In Western culture (I’d add “white” to that), we like problems we can solve, problems that we can work through in a straight-forward and linear fashion, problems where we can reach a closure. We got ourselves attached to the Kubler-Ross stages of grieving, which weren’t, in fact, that at all. They were stages of dying — denial, anger, bargaining, depression and acceptance. Dying does, indeed, have an end. Grieving, even when it’s more conventional than the ambiguous losses that Pauline Boss studied, doesn’t end.
My father died in 2001 at age 63. My mother died in 2005 at age 68. I can’t truthfully claim that I think about them every day (I didn’t think about them every day when they were living — it wasn’t the sort of relationship we had). But, I can’t truthfully claim full acceptance of their deaths, either. Every time I see or hear an obituary of someone who made it through their 60s, I wonder why I couldn’t have had my parents a few years longer.

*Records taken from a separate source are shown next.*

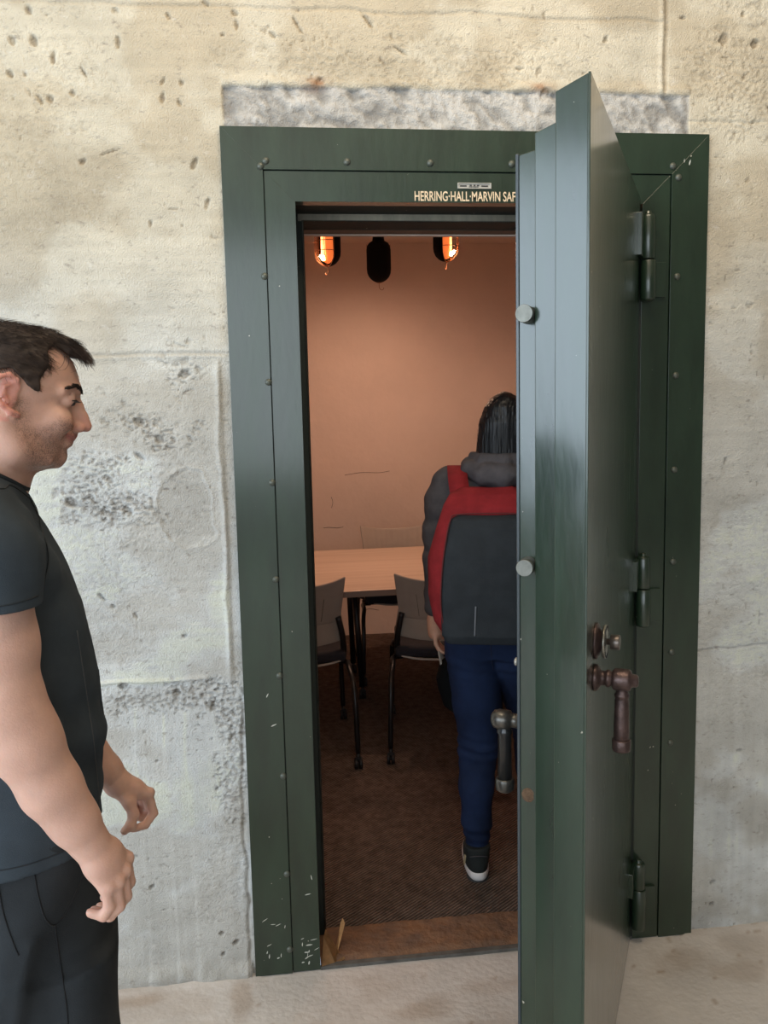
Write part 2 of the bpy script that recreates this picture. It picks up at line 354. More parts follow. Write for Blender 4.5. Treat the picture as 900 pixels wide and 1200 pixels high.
def axis(fine0, fine1, step, lo, hi):
    a = list(np.arange(fine0, fine1 + 1e-6, step)); L = list(np.linspace(lo, fine0, 8)[:-1]); R = list(np.linspace(fine1, hi, 8)[1:])
    return np.array(L + a + R)
xs = axis(-1.34, 1.0, .0036, -4.5, 4.5); zs = np.array(list(np.arange(-.02, 2.75, .0036)) + list(np.linspace(2.75, 3.9, 6)))
X, Z = np.meshgrid(xs, zs, indexing='ij')
H, Dt, REC, LAY = wall_fields(X.copy(), Z.copy())
fade = sstep(-1.5, -1.34, X) * (1 - sstep(1.02, 1.2, X)) * (1 - sstep(2.75, 2.9, Z))
Yv = -(H * fade)
nv = X.size; V = np.stack([X.ravel(), Yv.ravel(), Z.ravel()], 1)
nz_ = len(zs); ii, jj = np.meshgrid(np.arange(len(xs) - 1), np.arange(nz_ - 1), indexing='ij')
cx = (xs[:-1] + xs[1:])[:, None] / 2 + 0 * jj; cz = (zs[:-1] + zs[1:])[None, :] / 2 + 0 * ii
keep = ~((np.abs(cx) < .60) & (cz < 2.29))
a = (ii * nz_ + jj)[keep]; Fq = np.stack([a, a + nz_, a + nz_ + 1, a + 1], 1)
wall = srt(from_py('wall_front', V.tolist(), Fq.tolist(), concrete, smooth=True))
Df = np.clip(Dt * fade, 0, .95).ravel(); rc = (REC * fade).ravel()
base = np.stack([1 - .62 * Df, 1 - .66 * Df, 1 - .70 * Df], 1)
warm = sstep(1.4, 2.3, Z.ravel() + .25 * (fbm2(X.ravel() * 3, Z.ravel() * 3, 3, 110) - .5))[:, None]
tone = np.array([[1.03, 1.12, 1.26]]) * (1 - warm) + np.array([[1.04, 1.0, .90]]) * warm  # painted light: cool daylight cast low down, warm cast higher up
patch = sstep(.44, .60, fbm2(X.ravel() * 4.2 + .3, Z.ravel() * 5.5, 5, 117))[:, None]; tone = tone * (np.array([[.90, .87, .83]]) * (1 - patch) + np.array([[1.06, 1.07, 1.08]]) * patch)
mort = np.stack([.50 + .42 * sstep(.36, .62, LAY.ravel()) - .25 * np.exp(-((X.ravel() + .635) / .022) ** 2) * sstep(.45, .5, LAY.ravel()) - .25 * np.exp(-((X.ravel() - .595) / .012) ** 2)] * 3, 1) * np.array([[1.0, 1.02, 1.08]])
rust = np.exp(-(((X.ravel() + .41) / .03) ** 2 + ((Z.ravel() - 2.462) / .016) ** 2)) + np.exp(-(((X.ravel() - .19) / .03) ** 2 + ((Z.ravel() - 2.468) / .012) ** 2))
rust = np.clip(rust * 1.2, 0, 1)[:, None] * np.clip(fbm2(X.ravel() * 60, Z.ravel() * 60, 2, 3) * 1.6, 0, 1)[:, None]
colr = base * tone * (1 - rc[:, None]) + mort * rc[:, None]; colr = colr * (1 - rust * .7) + rust * .7 * np.array([[.62, .32, .18]])
vcolor(wall, 'wear_tint', np.clip(colr, 0, 1.2))
# floor of the outer room
fx = axis(-1.6, 1.2, .012, -4.5, 4.5); fy = np.array(list(np.linspace(-7, -.9, 10)[:-1]) + list(np.arange(-.9, .02, .012)))
X, Y = np.meshgrid(fx, fy, indexing='ij')
edge = np.exp(-((Y - .0) / .05) ** 2) * (np.abs(X) > .64)
hf = .004 * (fbm2(X * 2, Y * 2, 3, 120) - .5) + .0016 * (fbm2(X * 30, Y * 30, 3, 121) - .5) + edge * .010 * fbm2(X * 18, Y * 18, 3, 122) - .002
st = 0 * X
for (cx_, cy_, rx, ry, am) in ((-.70, -.10, .035, .12, .5), (-1.0, -.07, .1, .03, .45), (-.20, -.22, .10, .05, .35), (.02, -.15, .14, .04, .3), (-.95, -.2, .3, .05, .15), (.72, -.2, .12, .05, .35), (.6, -.12, .1, .06, .3), (.82, -.33, .1, .05, .3), (-.55, -.35, .1, .06, .3)):
    r = np.sqrt(((X - cx_) / rx) ** 2 + ((Y - cy_) / ry) ** 2) + .9 * (fbm2(X * 16, Y * 16, 3, 130) - .5); st += am * (1 - sstep(.3, 1.1, r))
st += .22 * sstep(.55, .72, fbm2(X * 6, Y * 9, 4, 131)) + .6 * sstep(.93, .96, noise2(X * 60, Y * 60, 133))
V = np.stack([X.ravel(), Y.ravel(), hf.ravel()], 1); n_ = len(fy); ii, jj = np.meshgrid(np.arange(len(fx) - 1), np.arange(n_ - 1), indexing='ij'); a = (ii * n_ + jj).ravel()
fl = srt(from_py('floor', V.tolist(), np.stack([a, a + n_, a + n_ + 1, a + 1], 1).tolist(), floor_m, smooth=True))
st = np.clip(st, 0, .9).ravel()[:, None]; vcolor(fl, 'wear_tint', 1 - st * np.array([[.40, .52, .62]]))
def plane(name, pts, m): return srt(from_py(name, pts, [tuple(range(len(pts)))], m))
ceil_m = mat('ceiling_board', (0.62, 0.52, 0.40), rough=.8, var=.1, vscale=3, bump=.2, bscale=30)
plane('ceiling', [(-4.5, -7, 3.9), (-4.5, .3, 3.9), (4.5, .3, 3.9), (4.5, -7, 3.9)], ceil_m)
plane('wall_right', [(4.5, -7, 0), (4.5, .0, 0), (4.5, .0, 3.9), (4.5, -7, 3.9)], mat('plain_wall_dark', (.20, .19, .17), rough=.9, var=.15, vscale=2))
def wall_with_hole(name, P, U0, U1, Z1, u0, u1, z0, z1, m):
    """P(u,z)->point; wall rectangle with a window opening"""
    bm = bmesh.new()
    for a, b, c, d in ((U0, u0, 0, Z1), (u1, U1, 0, Z1), (u0, u1, 0, z0), (u0, u1, z1, Z1)):
        bm.faces.new([bm.verts.new(P(*q)) for q in ((a, c), (b, c), (b, d), (a, d))])
    return srt(from_bm(name, bm, m))
WL = (-6.95, -1.2, .85, 3.4); WB = (-4.45, .3, .95, 3.4)
wall_with_hole('wall_left', lambda u, z: (-4.5, u, z), -7, 0, 3.9, *WL, concrete_far)
wall_with_hole('wall_back', lambda u, z: (u, -7, z), -4.5, 4.5, 3.9, *WB, concrete_far)
steel = mat('window_steel', (.05, .055, .05), rough=.5)
def window(name, P, W, nu, nz):
    u0, u1, z0, z1 = W; bm = bmesh.new()
    for i in range(nu + 1):
        u = u0 + (u1 - u0) * i / nu; cyl(bm, P(u, z0), P(u, z1), .025, n=6)
    for i in range(nz + 1):
        z = z0 + (z1 - z0) * i / nz; cyl(bm, P(u0, z), P(u1, z), .025, n=6)
    return srt(from_bm(name, bm, steel))
window('window_1', lambda u, z: (-4.52, u, z), WL, 4, 2)
window('window_2', lambda u, z: (u, -7.02, z), WB, 4, 2)

# ------------------------------------------------------------------ the vault room behind the door
vault_m = mat('vault_plaster', (0.72, 0.60, 0.52), rough=.85, var=.05, vscale=1.6, bump=.25, bscale=22, spec=.2)
carpet_m = mat('carpet', (0.20, 0.148, 0.122), rough=.95, var=.3, vscale=30, spec=.1)
nt = carpet_m.node_tree; N, L = nt.nodes, nt.links
tc = N.new('ShaderNodeTexCoord'); mp = N.new('ShaderNodeMapping'); mp.inputs['Rotation'].default_value = (0, 0, math.radians(-38)); wv = N.new('ShaderNodeTexWave')
wv.bands_direction = 'Y'; wv.inputs['Scale'].default_value = 28; wv.inputs['Distortion'].default_value = 1.2; wv.inputs['Detail'].default_value = 2; wv.inputs['Detail Scale'].default_value = 3
bp = N.new('ShaderNodeBump'); bp.inputs['Strength'].default_value = 1; bp.inputs['Distance'].default_value = .006
L.new(tc.outputs['Object'], mp.inputs[0]); L.new(mp.outputs[0], wv.inputs[0]); L.new(wv.outputs['Fac'], bp.inputs['Height']); L.new(bp.outputs[0], N['Principled BSDF'].inputs['Normal'])
ramp = [n for n in N if n.bl_idname == 'ShaderNodeValToRGB'][0]; mx = N.new('ShaderNodeMix'); mx.data_type = 'RGBA'; mx.blend_type = 'MULTIPLY'; mx.inputs[0].default_value = .65
L.new(ramp.outputs[0], mx.inputs[6]); L.new(wv.outputs['Fac'], mx.inputs[7]); L.new(mx.outputs[2], N['Principled BSDF'].inputs['Base Color'])
VX0, VX1, VY0, VY1, VZ = -1.55, 1.55, .30, 3.63, 2.76
CZ = .012
plane('wall_vault_back', [(VX0, VY1, 0), (VX1, VY1, 0), (VX1, VY1, VZ), (VX0, VY1, VZ)], vault_m)
plane('wall_vault_left', [(VX0, VY0, 0), (VX0, VY1, 0), (VX0, VY1, VZ), (VX0, VY0, VZ)], vault_m)
plane('wall_vault_right', [(VX1, VY0, 0), (VX1, VY1, 0), (VX1, VY1, VZ), (VX1, VY0, VZ)], vault_m)
plane('ceiling_vault', [(VX0, VY0, VZ), (VX1, VY0, VZ), (VX1, VY1, VZ), (VX0, VY1, VZ)], vault_m)
bm = bmesh.new()
for x0, x1, z0, z1 in ((VX0, -.46, 0, VZ), (.46, VX1, 0, VZ), (-.46, .46, 2.14, VZ)): box(bm, x0, x1, .29, .31, z0, z1)
srt(from_bm('wall_vault_front', bm, vault_m))
plane('floor_vault', [(VX0, .15, CZ), (VX1, .15, CZ), (VX1, VY1, CZ), (VX0, VY1, CZ)], carpet_m)
# hairline cracks on the back wall
ck = mat('crack_dark', (.16, .11, .08), rough=.9)
bm = bmesh.new()
for pts in ([(-.26, .80), (-.22, .803), (-.17, .797), (-.12, .801)], [(-.10, 1.17), (.02, 1.185), (.14, 1.18), (.22, 1.19)], [(-.2, 1.02), (-.19, .98), (-.2, .94)], [(.0, .18), (.05, .20), (.12, .185)]):
    tube(bm, smoothpath([(x, VY1 - .001, z) for x, z in pts], 5), .0016, n=5)
srt(from_bm('trim_3', bm, ck))
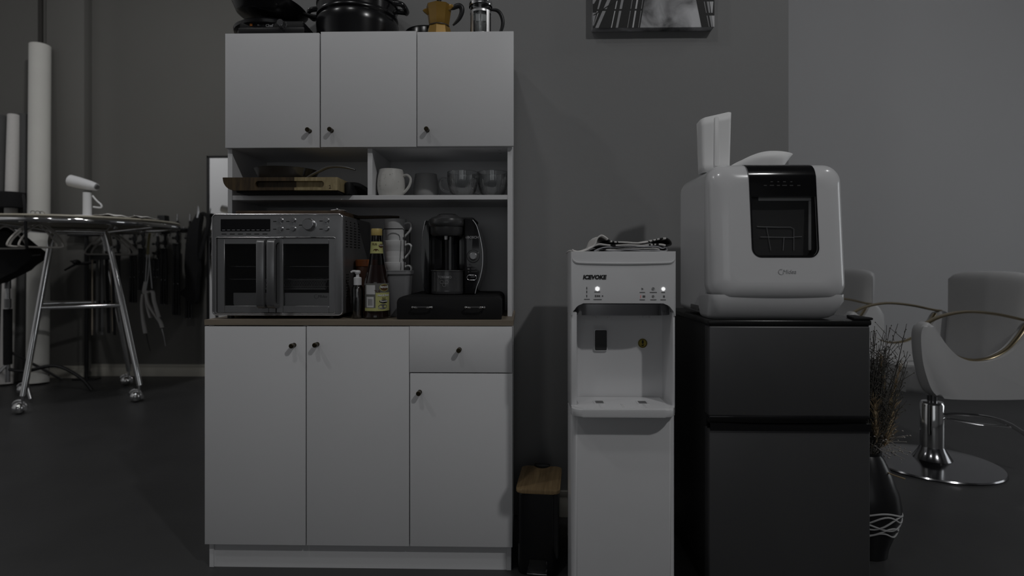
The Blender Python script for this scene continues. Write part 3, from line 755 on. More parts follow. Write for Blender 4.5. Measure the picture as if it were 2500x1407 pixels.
for (px, py) in ((1079, 689), (1091, 689), (1085, 696)):
    x, z = P(px, py, CY - .02); rr = .0058
    a0 = -PI / 2 + (x - sx) / SR
    pts = []
    for i in range(16):
        u, v = rr * math.cos(2 * PI * i / 16), rr * math.sin(2 * PI * i / 16); a = a0 + u / SR
        pts.append((sx + (SR + .0006) * math.cos(a), CY + .032 + (SR + .0006) * math.sin(a), z + v))
    b.tube(pts, .0004, 5, True)
b.build('emblem', M['ink_m'], t)
text('BOSCH', .0115, M['ink_m'], pr_, (PX(1155, CY), CY - .0008, PZ(1155, 580, CY)), bold=.0003)
b = MB(); ex, ez = P(1139.5, 580, CY)
b.tube([(ex + .0036 * math.cos(a * PI / 8), CY - .0008, ez + .0036 * math.sin(a * PI / 8)) for a in range(16)], .0004, 5, True); b.box(ex - .0014, ex - .0008, CY - .001, CY, ez - .002, ez + .002); b.box(ex + .0008, ex + .0014, CY - .001, CY, ez - .002, ez + .002); b.box(ex - .001, ex + .001, CY - .001, CY, ez - .0003, ez + .0003)
b.build('emblem', M['ink_m'], pr_)
dx, dz = P(1155.5, 626, CY)
Rm = Matrix.Translation((dx, CY, dz)) @ Matrix.Rotation(-PI / 2, 4, 'X')
MB().lathe([(0, -.004), (.0205, -.004), (.0225, -.002), (.0225, 0), (0, 0)], n=40, mx=Rm).build('dial_ring', mat('dark_smoke', (.03, .03, .03), .15), pr_)
MB().lathe([(0, -.012), (.010, -.012), (.0135, -.009), (.0145, -.004), (.0145, 0), (0, 0)], n=40, mx=Rm).build('dial', M['steel'], pr_)
ux, uz = P(1152, 678, CY)
MB().prism([(ux + a, uz + c) for a, c in rrect(-.0165, .0165, -.0085, .0085, .0084, 8)], CY - .003, CY, 'xz', .001).build('button', M['blk_gloss'], pr_)
MB().tube([(ux + a, CY - .003, uz + c) for a, c in rrect(-.0165, .0165, -.0085, .0085, .0084, 8)], .0008, 6, True).build('button_ring', M['steel_lt'], pr_)
b = MB()
for (px, py, w, h) in ((1145, 650, 9, 2), (1144, 657, 5, 4), (1144, 664, 3, 2), (1158, 648, 16, .8), (1158, 650.5, 18, .8), (1156, 656, 12, .8), (1155, 658.5, 9, .8), (1158, 663.5, 15, .8)):
    xx, zz = P(px, py, CY); b.box(xx - w * .0007, xx + w * .0007, CY - .0006, CY + .001, zz - h * .0007, zz + h * .0007)
b.build('printed_icons', M['ink_g'], pr_)

# ================================================================== open shelf
SZ = 1.2405
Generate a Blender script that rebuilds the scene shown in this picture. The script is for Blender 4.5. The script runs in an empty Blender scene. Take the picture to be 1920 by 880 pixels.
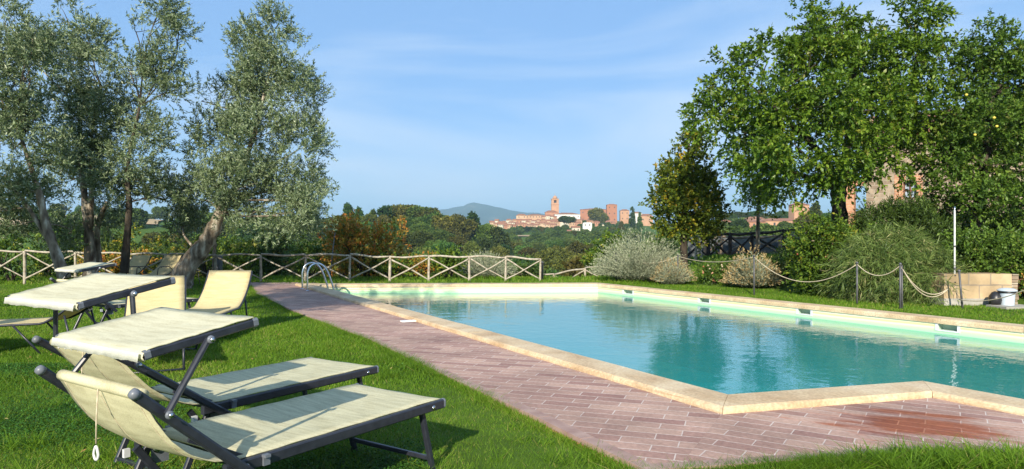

The Seventh Step, I think, is about mystery and paradox. Pauline Boss says that the people who function after an ambiguous loss find a way to live with paradox, with opposing thoughts ringing true at the same time: “he’s probably dead and won’t come back, but maybe he will.”
In the short term, compassion can be fueled with learning and action. In the long term, we’re going to run into trouble if compassion can’t be sustained when we encounter mystery and paradox. I need to accept that some of my beliefs about the world will never be satisfactorily proved by science. Philosophers from ancient times to contemporary trust mystery more than certainty. I can’t assume that I understand anything about another person unless I ask, as illustrated by this blog post: How to listen when you disagree: a lesson from the Republican National Convention by Benjamin Mathes at Urban Confessional.
How do you live and function and express compassion among paradoxes and alongside mystery?